As I understand it this has been mathematically proven already, but still seems to be very much under debate as far as HiRez audio goes.
I stumbled upon this video from xiph.org on the tube a while ago and with the usual YMMV and all that, I can’t find anything wrong with it, at least not with the (albeit limited) knowledge that I have. It’s actually very interesting, if you’re so inclined:
Yes. The theorem might be solid enough, but the real challenge is to band-limit the signal, both before sampling it (ADC/in the studio) and after reproducing it (DAC/at home). To accomplish this perfectly you need to construct a brick-wall filter that lets all content below the limit through unharmed and at the same time completely blocks all content above the limit. All without introducing any aliasing or artefacts of any kind in the audible frequency range.
This is really, really hard to do.
One way to make it a bit easier is to raise the sample frequency as to be able to use a less steep output filter, which is less prone to produce aliasing/artefacts.

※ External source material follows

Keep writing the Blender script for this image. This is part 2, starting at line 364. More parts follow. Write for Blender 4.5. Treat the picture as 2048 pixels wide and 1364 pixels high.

Yes. When feeding a DAC at it’s maximum frequency there is nothing to oversample as the content it already is at the frequency that the DAC operates at. This would effectively disable the input filter and, as I understand it for Schiit multibit DACs, the comboburrito filter. This would leave the oversampling to the computer’s audio system or none at all if the file already is at the maximum frequency. These can of course possibly yield a different sound depending on the filter being used, owing to differences (or flaws) in their implementation. The Windows system for example, is not very higly regarded in this department as far as I understand.
I discovered that my MacBook apparently automatically set the output to my BF2 to 24/192, so I’ll have to manually set it to 44.1 and listen if I can hear any difference when the comboburrito can work it’s magic fully (now the computer does 44.1 to 192 and the comboburrito would only double up to 384k)
Your point...? This is well known. What if it's recorded (ADC) at 24/96 properly? It's also bandwidth limited so you can reconstruct that perfectly... can 16/44 (DAC) side reconstruct 24/96 perfectly? (Upsampling for filter simplification, HiREZ shenanigans, audiophile dumbassery, and do humans perceive this are other topics outside this snarky (not really) post).